Your objective => With the pictures omitted, write out the entries that follow exactly as they stand.

--- start Dataset entries ---

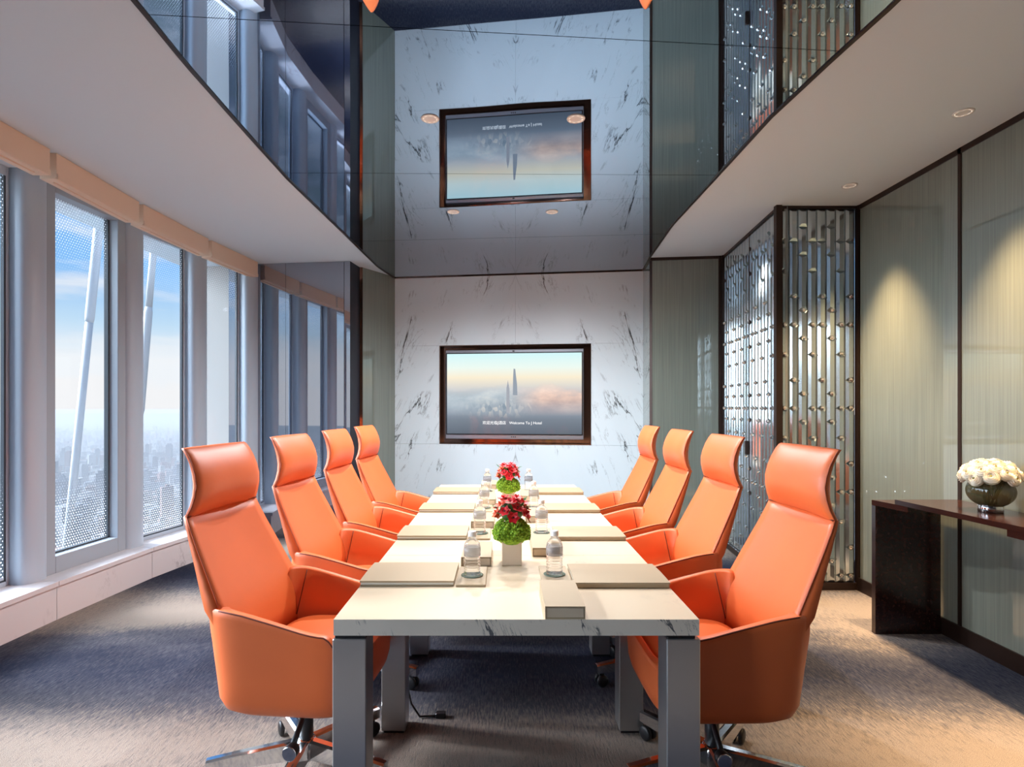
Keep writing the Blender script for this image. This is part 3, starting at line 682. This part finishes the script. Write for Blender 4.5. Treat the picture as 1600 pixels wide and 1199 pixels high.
    for k in range(5):
        a = math.radians(202 + 72 * k); Mr = Matrix.Rotation(a, 4, 'Z')
        lp = [(0.030, 0.021, 0.062, 0.136), (0.15, 0.020, 0.064, 0.128), (0.26, 0.019, 0.065, 0.120), (0.345, 0.018, 0.066, 0.112)]
        o = MB(); o.loft([[(r, -hw, z0 + .004), (r, -hw * .6, z0), (r, hw * .6, z0), (r, hw, z0 + .004), (r, hw, z1 - .006), (r, hw * .55, z1), (r, -hw * .55, z1), (r, -hw, z1 - .006)] for r, hw, z0, z1 in lp], True, True, True, 0, False, Mr)
        o.build('base_leg', M_chrome, ch)
        cst = MB(); Mc = Mr @ Matrix.Translation((0.315, 0, 0.031)) @ Matrix.Rotation(PI / 2, 4, 'X')
        for s in (-1, 1): cst.lathe([(0.0, s * .007), (0.024, s * .007), (0.030, s * .010), (0.030, s * .021), (0.022, s * .025), (0.0, s * .025)][::s], 16, M=Mc)
        cst.box(0.303, 0.327, -0.006, 0.006, 0.03, 0.0675, M=Mr)
        cst.build('caster', M_black, ch)
    return ch
S = 0.858
lefts = [(-1.076, 2.577, .095), (-1.074, 3.466, .088), (-1.049, 4.31, .071), (-1.037, 5.176, .100)]
rights = [(1.118, 2.511, .019), (1.138, 3.459, .023), (1.12, 4.275, .019), (1.126, 5.158, .006)]
ordn = ['at the front end', 'second from the front end', 'third from the front end', 'at the far end beside the marble wall']
first = None
for side, arr in ((1, lefts), (-1, rights)):
    for k, (X, Y, t) in enumerate(arr):
        wside = 'window side' if side == 1 else 'screen side'
        lab = 'orange high-backed chair on the %s, %s' % (wside, ordn[k])
        rz = -t if side == 1 else PI + t
        jx, jy = X * S, Y * S                                # junction of arm and back
        hx = jx + 0.19 * Q * math.cos(rz); hy = jy + 0.19 * Q * math.sin(rz)
        if first is None: first = make_chair(lab, (hx, hy, 0), rz)
        else: dup(first, (hx, hy, 0), rz, lab, 1 if side == 1 else -1)

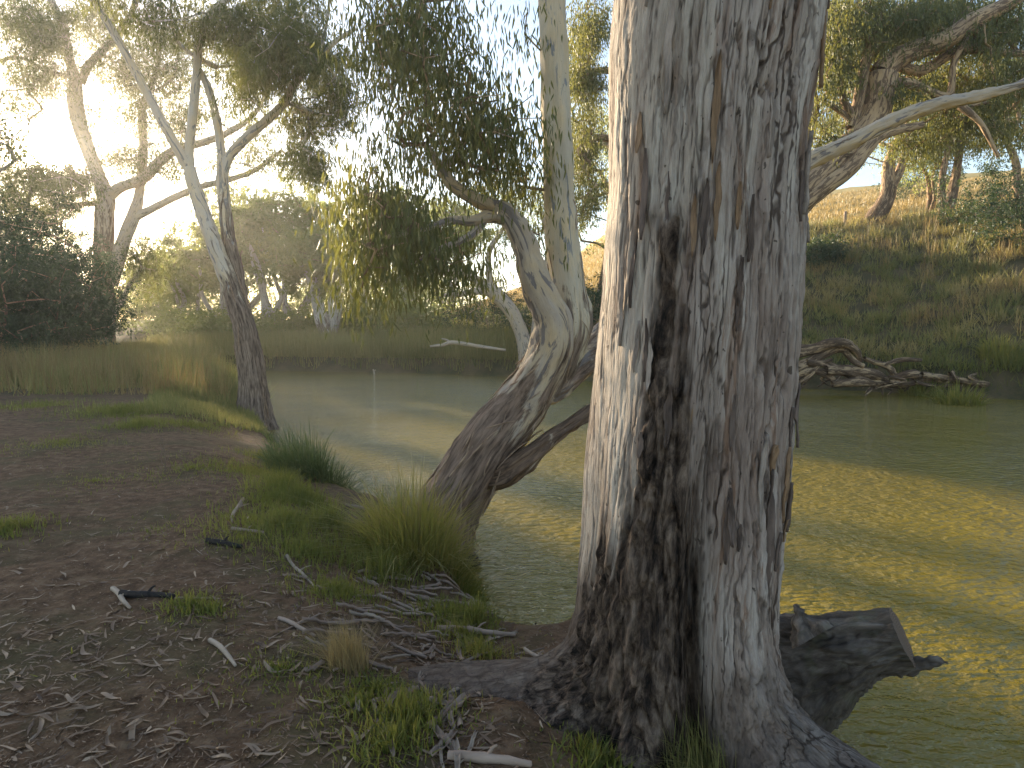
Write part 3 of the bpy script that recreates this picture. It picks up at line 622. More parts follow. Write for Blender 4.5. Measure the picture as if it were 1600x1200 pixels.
bl4 = [(150, 200, 45, 50, 52.0, 4, 12), (205, 245, 40, 22, 52, 3, 12), (30, 220, 30, 40, 52, 3, 12), (285, 140, 40, 40, 52, 3, 14), (85, 272, 62, 17, 52.0, 4, 60), (20, 300, 40, 30, 52, 4, 30), (60, 60, 60, 50, 50, 4, 39), (215, 130, 40, 40, 52, 4, 31), (40, 30, 70, 60, 51.0, 4.9, 78), (60, 110, 70, 45, 51.0, 4.2, 54), (150, 30, 50, 40, 52.5, 4.2, 44), (170, 95, 40, 35, 52.5, 4.2, 28), (25, 170, 45, 35, 51.0, 4.2, 16), (240, 190, 55, 40, 51.0, 4.2, 30), (300, 180, 50, 45, 51.0, 3.5, 26), (230, 90, 55, 60, 52.5, 4.2, 52), (300, 80, 50, 60, 51.0, 4.2, 39), (190, 250, 45, 30, 52.5, 2.8, 14), (270, 255, 50, 22, 51.75, 2.8, 14), (350, 250, 40, 22, 51.0, 2.8, 9), (90, 300, 60, 35, 49.5, 4.2, 34), (30, 260, 40, 40, 49.5, 4.2, 22), (60, 330, 60, 30, 51.0, 4.2, 26), (215, 395, 32, 40, 52.5, 2.24, 30), (235, 440, 22, 26, 52.5, 1.82, 12), (370, 110, 40, 50, 51.0, 2.8, 26), (400, 210, 45, 35, 51.0, 2.8, 16), (440, 260, 50, 30, 51.0, 2.8, 14), (130, 285, 25, 30, 54.0, 2.1, 8), (480, 270, 50, 25, 54.0, 2.8, 14)]  # includes dense low clumps added across the sun's path to shade the near ground
gum('gum_tree', 'tall pale gum with twin stems growing from the grassy left bank', 52, st4, bl4, 31, 'leaf_mid', 'gum_pink', .32, .068, 84, 1.1, .7, 26, .3, .05,
    [[.9, .9, .8, .5, .2, 0, 0, 0, 0], [.3, .2, 0, 0, 0]], False, 8, 1.0, .42, .022, 1.3)

# ================================================================== bushes and trees behind the left bank
def mpath(x, y, pts):
    """points relative to a base on the ground: (dx, dy, dz, radius)"""
    z = float(H(np.array([x]), np.array([y]))[0]); a = np.array(pts, float)
    return a[:, :3]+[x, y, z], a[:, 3], z
def tree_at(name, label, x, y, height, crown_r, seed, leaf, bark, stems=2, L=.3, wd=.08, per=60, nt=60, spread=.8, cz=.6, tint=.45, group=None, cat='gum tree', trunk_r=None, lean=0.0, low=.25, droop=.6, flat=.75, vz=1.0, tmat=None):
    rng = np.random.RandomState(seed); z0 = float(H(np.array([x]), np.array([y]))[0])
    root = thing(name, label, cat, (x, y, z0), group); sk = []
    tr = trunk_r or height*.022
    for k in range(stems):
        a = rng.uniform(0, 2*math.pi) if k or not lean else (math.pi if lean < 0 else 0)
        sp_ = (abs(lean) if k == 0 and lean else rng.uniform(.10, .28))*height
        hh_ = height*rng.uniform(.6, .8); pts = [(0, 0, -.3), (0, 0, 0)]
        for t in (.2, .45, .7, 1):
            pts.append((math.cos(a)*sp_*t**.8+rng.normal()*height*.018, math.sin(a)*sp_*t*.8+rng.normal()*height*.015, hh_*t))
        pts = np.array(pts)+[x+rng.normal()*.1*(k > 0), y, z0]; r = tr*(1 if k == 0 else .7)*np.array([1.25, 1.15, .85, .65, .45, .2])
        w = Wood(); w.tube(pts, r, 10, height*.04, [.7, .5, .1, 0, 0], .08, 0, True, seed+k); w.build('trunk' if k == 0 else 'limb', M[bark], root)
        s_, _ = smooth_path(pts, r, height*.06); sk.append(s_[int(len(s_)*low):])
    v = rng.normal(size=(nt, 3)); v /= np.linalg.norm(v, axis=1)[:, None]; v *= (rng.uniform(size=(nt, 1))**.35)
    C = np.array([x+lean*height*.6, y, z0+height*cz]); T = C+v*np.array([crown_r, crown_r, height*(1-cz)*vz])
    T += rng.normal(size=T.shape)*.25
    ch = grow(np.concatenate(sk), T, rng, height*.0022, height*.09, .5, .10, .14)
    tw = Wood()
    for i, (p, r) in enumerate(ch): tw.tube(p, r, 4, height*.05, 0.0, 0, 0, False, i*.1)
    tw.build('branches', M[tmat or bark], root)['kind'] = 'stuff'
    lv = Leaves(); lv.clumps(T, per, spread, L, wd, droop, rng, False, 8, spread, tint)
    ends = np.concatenate([p[-2:-1]*.5+p[-1:]*.5 for p, r in ch]); lv.clumps(ends, per//2, spread*.8, L, wd, droop, rng, False, 6, spread, tint)
    lv.build('crown', M[leaf], root)
    return root
def at(px, D): return float(P(px, 540, D)[0]), float(D)
BUSH = [(-40, 27, 8.0, 4.0), (20, 29, 7.5, 3.4), (62, 33, 8.8, 3.6), (100, 27, 5.2, 2.3), (125, 38, 8.0, 3.0), (-5, 22, 5.0, 2.6), (60, 24, 4.4, 2.2)]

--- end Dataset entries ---

Exercise solution =>
Keep writing the Blender script for this image. This is part 3, starting at line 682. This part finishes the script. Write for Blender 4.5. Treat the picture as 1600 pixels wide and 1199 pixels high.
    for k in range(5):
        a = math.radians(202 + 72 * k); Mr = Matrix.Rotation(a, 4, 'Z')
        lp = [(0.030, 0.021, 0.062, 0.136), (0.15, 0.020, 0.064, 0.128), (0.26, 0.019, 0.065, 0.120), (0.345, 0.018, 0.066, 0.112)]
        o = MB(); o.loft([[(r, -hw, z0 + .004), (r, -hw * .6, z0), (r, hw * .6, z0), (r, hw, z0 + .004), (r, hw, z1 - .006), (r, hw * .55, z1), (r, -hw * .55, z1), (r, -hw, z1 - .006)] for r, hw, z0, z1 in lp], True, True, True, 0, False, Mr)
        o.build('base_leg', M_chrome, ch)
        cst = MB(); Mc = Mr @ Matrix.Translation((0.315, 0, 0.031)) @ Matrix.Rotation(PI / 2, 4, 'X')
        for s in (-1, 1): cst.lathe([(0.0, s * .007), (0.024, s * .007), (0.030, s * .010), (0.030, s * .021), (0.022, s * .025), (0.0, s * .025)][::s], 16, M=Mc)
        cst.box(0.303, 0.327, -0.006, 0.006, 0.03, 0.0675, M=Mr)
        cst.build('caster', M_black, ch)
    return ch
S = 0.858
lefts = [(-1.076, 2.577, .095), (-1.074, 3.466, .088), (-1.049, 4.31, .071), (-1.037, 5.176, .100)]
rights = [(1.118, 2.511, .019), (1.138, 3.459, .023), (1.12, 4.275, .019), (1.126, 5.158, .006)]
ordn = ['at the front end', 'second from the front end', 'third from the front end', 'at the far end beside the marble wall']
first = None
for side, arr in ((1, lefts), (-1, rights)):
    for k, (X, Y, t) in enumerate(arr):
        wside = 'window side' if side == 1 else 'screen side'
        lab = 'orange high-backed chair on the %s, %s' % (wside, ordn[k])
        rz = -t if side == 1 else PI + t
        jx, jy = X * S, Y * S                                # junction of arm and back
        hx = jx + 0.19 * Q * math.cos(rz); hy = jy + 0.19 * Q * math.sin(rz)
        if first is None: first = make_chair(lab, (hx, hy, 0), rz)
        else: dup(first, (hx, hy, 0), rz, lab, 1 if side == 1 else -1)

Write part 3 of the bpy script that recreates this picture. It picks up at line 622. More parts follow. Write for Blender 4.5. Measure the picture as if it were 1600x1200 pixels.
bl4 = [(150, 200, 45, 50, 52.0, 4, 12), (205, 245, 40, 22, 52, 3, 12), (30, 220, 30, 40, 52, 3, 12), (285, 140, 40, 40, 52, 3, 14), (85, 272, 62, 17, 52.0, 4, 60), (20, 300, 40, 30, 52, 4, 30), (60, 60, 60, 50, 50, 4, 39), (215, 130, 40, 40, 52, 4, 31), (40, 30, 70, 60, 51.0, 4.9, 78), (60, 110, 70, 45, 51.0, 4.2, 54), (150, 30, 50, 40, 52.5, 4.2, 44), (170, 95, 40, 35, 52.5, 4.2, 28), (25, 170, 45, 35, 51.0, 4.2, 16), (240, 190, 55, 40, 51.0, 4.2, 30), (300, 180, 50, 45, 51.0, 3.5, 26), (230, 90, 55, 60, 52.5, 4.2, 52), (300, 80, 50, 60, 51.0, 4.2, 39), (190, 250, 45, 30, 52.5, 2.8, 14), (270, 255, 50, 22, 51.75, 2.8, 14), (350, 250, 40, 22, 51.0, 2.8, 9), (90, 300, 60, 35, 49.5, 4.2, 34), (30, 260, 40, 40, 49.5, 4.2, 22), (60, 330, 60, 30, 51.0, 4.2, 26), (215, 395, 32, 40, 52.5, 2.24, 30), (235, 440, 22, 26, 52.5, 1.82, 12), (370, 110, 40, 50, 51.0, 2.8, 26), (400, 210, 45, 35, 51.0, 2.8, 16), (440, 260, 50, 30, 51.0, 2.8, 14), (130, 285, 25, 30, 54.0, 2.1, 8), (480, 270, 50, 25, 54.0, 2.8, 14)]  # includes dense low clumps added across the sun's path to shade the near ground
gum('gum_tree', 'tall pale gum with twin stems growing from the grassy left bank', 52, st4, bl4, 31, 'leaf_mid', 'gum_pink', .32, .068, 84, 1.1, .7, 26, .3, .05,
    [[.9, .9, .8, .5, .2, 0, 0, 0, 0], [.3, .2, 0, 0, 0]], False, 8, 1.0, .42, .022, 1.3)

# ================================================================== bushes and trees behind the left bank
def mpath(x, y, pts):
    """points relative to a base on the ground: (dx, dy, dz, radius)"""
    z = float(H(np.array([x]), np.array([y]))[0]); a = np.array(pts, float)
    return a[:, :3]+[x, y, z], a[:, 3], z
def tree_at(name, label, x, y, height, crown_r, seed, leaf, bark, stems=2, L=.3, wd=.08, per=60, nt=60, spread=.8, cz=.6, tint=.45, group=None, cat='gum tree', trunk_r=None, lean=0.0, low=.25, droop=.6, flat=.75, vz=1.0, tmat=None):
    rng = np.random.RandomState(seed); z0 = float(H(np.array([x]), np.array([y]))[0])
    root = thing(name, label, cat, (x, y, z0), group); sk = []
    tr = trunk_r or height*.022
    for k in range(stems):
        a = rng.uniform(0, 2*math.pi) if k or not lean else (math.pi if lean < 0 else 0)
        sp_ = (abs(lean) if k == 0 and lean else rng.uniform(.10, .28))*height
        hh_ = height*rng.uniform(.6, .8); pts = [(0, 0, -.3), (0, 0, 0)]
        for t in (.2, .45, .7, 1):
            pts.append((math.cos(a)*sp_*t**.8+rng.normal()*height*.018, math.sin(a)*sp_*t*.8+rng.normal()*height*.015, hh_*t))
        pts = np.array(pts)+[x+rng.normal()*.1*(k > 0), y, z0]; r = tr*(1 if k == 0 else .7)*np.array([1.25, 1.15, .85, .65, .45, .2])
        w = Wood(); w.tube(pts, r, 10, height*.04, [.7, .5, .1, 0, 0], .08, 0, True, seed+k); w.build('trunk' if k == 0 else 'limb', M[bark], root)
        s_, _ = smooth_path(pts, r, height*.06); sk.append(s_[int(len(s_)*low):])
    v = rng.normal(size=(nt, 3)); v /= np.linalg.norm(v, axis=1)[:, None]; v *= (rng.uniform(size=(nt, 1))**.35)
    C = np.array([x+lean*height*.6, y, z0+height*cz]); T = C+v*np.array([crown_r, crown_r, height*(1-cz)*vz])
    T += rng.normal(size=T.shape)*.25
    ch = grow(np.concatenate(sk), T, rng, height*.0022, height*.09, .5, .10, .14)
    tw = Wood()
    for i, (p, r) in enumerate(ch): tw.tube(p, r, 4, height*.05, 0.0, 0, 0, False, i*.1)
    tw.build('branches', M[tmat or bark], root)['kind'] = 'stuff'
    lv = Leaves(); lv.clumps(T, per, spread, L, wd, droop, rng, False, 8, spread, tint)
    ends = np.concatenate([p[-2:-1]*.5+p[-1:]*.5 for p, r in ch]); lv.clumps(ends, per//2, spread*.8, L, wd, droop, rng, False, 6, spread, tint)
    lv.build('crown', M[leaf], root)
    return root
def at(px, D): return float(P(px, 540, D)[0]), float(D)
BUSH = [(-40, 27, 8.0, 4.0), (20, 29, 7.5, 3.4), (62, 33, 8.8, 3.6), (100, 27, 5.2, 2.3), (125, 38, 8.0, 3.0), (-5, 22, 5.0, 2.6), (60, 24, 4.4, 2.2)]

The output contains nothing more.